The reason people die is that they must make room for a new generation and that new generation is here. The fact that they are rather invisible is good. It protects them from censorship, control, capture, and confinement,
I agree that this kind of video art goes all the way down to the mythic and the dreaming. It's often more like the cave paintings and pictographs the ancient peoples did than it is like anything you see in an art gallery or on cable TV. I've thought about the mythopoetic possibilities of video for some time, since it can also incorporate text and music, as well as moving and still images in time. So it becomes multi-dimensional, and potentially transcendent.
ReplyDeleteIt strikes me that video art is potentially a component of a mythopoetic and archetypal liturgy.

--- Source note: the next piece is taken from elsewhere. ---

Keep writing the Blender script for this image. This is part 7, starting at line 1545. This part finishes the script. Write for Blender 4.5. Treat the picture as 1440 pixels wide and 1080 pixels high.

There is something liminal about it when it's at its most poetic. I'm thinking two films I just saw, Emilio Estevez' "The Way" and Terence Malick's "The Tree of Life."
Your point, about how for the young seeing nudes and art on the screen is just life, is well-taken. One wonders how this overlaps with surveillance culture: the fact that public places are ever more watched by hidden authority figures. Your life is already enacted on a screen, so why not appropriate the screen and direct your own film. A form of self-empowerment when evading the watching eye is impossible anyway.